Coverity maintains that the most common problem in large software systems is integrating all of the pieces together.

"You may have little individual components that do their jobs well but when you put them all together, they may not interoperate in a way that is reliable. These code bases are not sequestered from each other, they're all interoperable," said Peterson. "And what happens when you start to glue together 20 or 30 subsystems inside of an automobile--the different combinations between these systems start to operate in very unexpected ways."

The problem, as previously reported, comes down to how the car's electronics and software interpret driver actions. "The driver may think they're tapping the brakes and turning right but if there's a bug or software defect that's triggered by that behavior, at that particular time of day, in that particular instance, software may behave differently than what the driver expected. You can do it a thousand times and then the 1,001 time it will occur," according to Peterson.

Chou said, "You have problems that are very hard to reproduce. And when they do fail, they fail catastrophically."

And the solution? Emulate the airplane industry, says Chou. "They have a lot of very rigorous mandates and standards because they do understand the challenges of the software interdependence.
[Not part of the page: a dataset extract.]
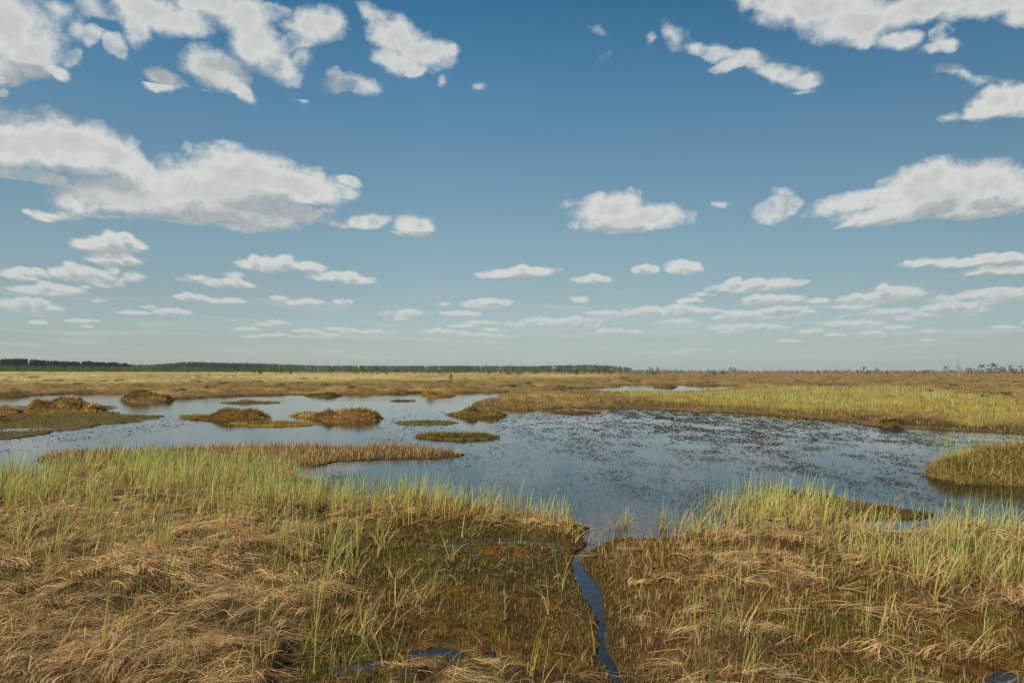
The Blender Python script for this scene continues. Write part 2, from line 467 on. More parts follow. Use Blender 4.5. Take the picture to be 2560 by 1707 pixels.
# cover maps painted over the photograph's ground
G_GREEN = np.maximum.reduce([
    paint([(-900, 1190), (-200, 1165), (60, 1196), (200, 1178), (350, 1170), (600, 1176), (720, 1190), (790, 1246), (800, 1290), (700, 1306), (560, 1290), (350, 1296), (150, 1285), (0, 1290), (-900, 1320)], 16),
    .80 * paint([(780, 1236), (900, 1240), (1050, 1246), (1144, 1248), (1278, 1280), (1374, 1296), (1470, 1318), (1400, 1338), (1270, 1318), (1150, 1308), (960, 1330), (800, 1320)], 8),
    paint([(1690, 1335), (1740, 1290), (1850, 1270), (1930, 1240), (2010, 1255), (2100, 1300), (2250, 1320), (2420, 1325), (2560, 1340), (3200, 1350), (3200, 1520), (2560, 1500), (2300, 1480), (2100, 1420), (1950, 1380), (1780, 1360), (1690, 1362)], 16),
    .6 * paint([(2080, 1390), (2560, 1480), (2900, 1500), (2900, 1600), (2560, 1580), (2250, 1560), (2080, 1480)], 30),
    .22 * paint([(-300, 1290), (700, 1300), (760, 1400), (700, 1450), (300, 1440), (-300, 1400)], 30),
    .34 * paint([(760, 1330), (900, 1310), (960, 1350), (1000, 1400), (940, 1470), (800, 1490), (740, 1420)], 20),
    .55 * paint([(1500, 975), (1650, 974), (1760, 979), (1900, 972), (2200, 970), (2330, 985), (2560, 1010), (3300, 1030), (3300, 1080), (2560, 1078), (2400, 1066), (2250, 1040), (2100, 1040), (1960, 1034), (1800, 1024), (1640, 1012), (1560, 990)], 7),
    .55 * paint([(2620, 1350), (3700, 1350), (4000, 1900), (2720, 1900)], 40),
    .5 * paint([(1650, 1590), (1860, 1570), (1880, 1720), (1620, 1760)], 30),
    .34 * paint([(700, 1540), (1000, 1520), (960, 1720), (640, 1760)], 30)])
G_STRAW = np.maximum.reduce([
    paint([(-1200, 1190), (0, 1210), (300, 1280), (750, 1300), (790, 1380), (870, 1470), (840, 1560), (730, 1600), (690, 1720), (600, 2000), (-1200, 2000)], 26),
    .9 * paint([(780, 1246), (1144, 1256), (1278, 1288), (1374, 1303), (1470, 1326), (1380, 1340), (1150, 1316), (960, 1318), (830, 1330)], 8),
    .85 * paint([(980, 1690), (1080, 1662), (1250, 1664), (1440, 1690), (1480, 1800), (960, 1800)], 14),
    .75 * paint([(-900, 1190), (-200, 1175), (60, 1190), (250, 1160), (720, 1180), (790, 1250), (800, 1310), (-900, 1330)], 12),
    .9 * paint([(1690, 1345), (1760, 1310), (1930, 1260), (2100, 1310), (2420, 1340), (3000, 1360), (3000, 1500), (2560, 1480), (2300, 1460), (2150, 1440), (2050, 1400), (1800, 1370)], 20),
    .55 * paint([(2150, 1440), (2700, 1480), (2700, 1560), (2300, 1570)], 24),
    .55 * paint([(1740, 1400), (1960, 1380), (2060, 1440), (1900, 1480)], 20),
    .22 * paint([(1690, 1360), (1900, 1370), (2150, 1420), (2300, 1590), (2050, 1560), (1800, 1500), (1680, 1440)], 26),
    .7 * paint([(1600, 1620), (1760, 1580), (1980, 1610), (2060, 1720), (1580, 1800)], 26),
    .22 * paint([(2050, 1560), (2560, 1600), (2700, 1800), (2000, 1800)], 30),
    .55 * paint([(2600, 1400), (3600, 1380), (4000, 1900), (2700, 1900)], 40),
    .10 * paint([(1500, 1380), (1700, 1360), (2000, 1500), (1900, 1700), (1540, 1720)], 30)])
G_MOSS = np.clip(1 - sstep(G_STRAW, .2, .75), 0, 1)
far_heath = sstep(GV, 1120, 1075)                   # everything beyond the pools
meadow = np.maximum(.9 * paint([(-1500, 924), (1500, 935), (1560, 941), (1300, 951), (700, 958), (300, 963), (0, 962), (-1500, 962)], 9), 0)

G_BROWN = np.maximum.reduce([
    paint([(60, 1152), (90, 1130), (350, 1122), (700, 1108), (960, 1110), (1175, 1136), (1000, 1150), (850, 1158), (720, 1176), (500, 1150), (250, 1146), (110, 1164)], 6),
    .8 * paint([(1500, 1385), (1690, 1345), (1900, 1370), (2080, 1450), (2050, 1560), (1850, 1580), (1700, 1640), (1570, 1600), (1530, 1480)], 40),
    .5 * paint([(1560, 1600), (2100, 1560), (2560, 1610), (3600, 1560), (3600, 1900), (1600, 1900)], 40)])

# relief
bank = sstep(land, 0.0, 0.7)
wet0 = wet
lump_s = fbm(GX * 1.5, GY * 1.5, 11, 4, .5) - .5
lump_l = fbm(GX * .42, GY * .42, 21, 4, .55) - .5
lump_xl = fbm(GX * .12, GY * .12, 25, 3) - .5
grain = fbm(GX * 8, GY * 8, 31, 4, .65) - .5
wet = wet0 + .22 * grain + .05
near_w = 1 - far_heath
Hland = 0.03 + near_w * (bank * 0.02 + sstep(G_STRAW, 0, 1) * (.035 + .22 * lump_s + .07 * grain) + G_MOSS * (.05 * lump_s + .05 * grain) + .02 * G_GREEN)
rise = np.clip((GR - 90) / 700, 0, 1) * np.clip((0.35 - GT / math.radians(36)) * .8, 0, 1) * 1.4
Hfar = .06 + sstep(land, 0.0, 2.2) * (.16 + .95 * np.maximum(lump_l, -.10) + .35 * lump_s * np.clip(40 / GR, 0.3, 1) + .5 * lump_xl) + .05 * grain + rise
Hland = (.014 + (Hland - .014) * (.25 + .75 * sstep(land, 0, 1.1))) * near_w + Hfar * far_heath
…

I think the same thing will happen in the auto industry. I think (the auto industry) is in the nascent stage. There will be a lot of quality standards to ensure the integrity of the code and certifying that integrity."

Note: Coverity disputes this report in which the director of vehicle testing at car Web site Edmunds.com asserts that individual car systems are more straightforward than PCs and are more akin to pocket calculators. Coverity refutes this and believes that car systems are extremely complex, which, as a result, can be the cause of accidents.

Update: March 12, 11:15 a.m. PST: Some reports are questioning the veracity of Jim Sikes' statements.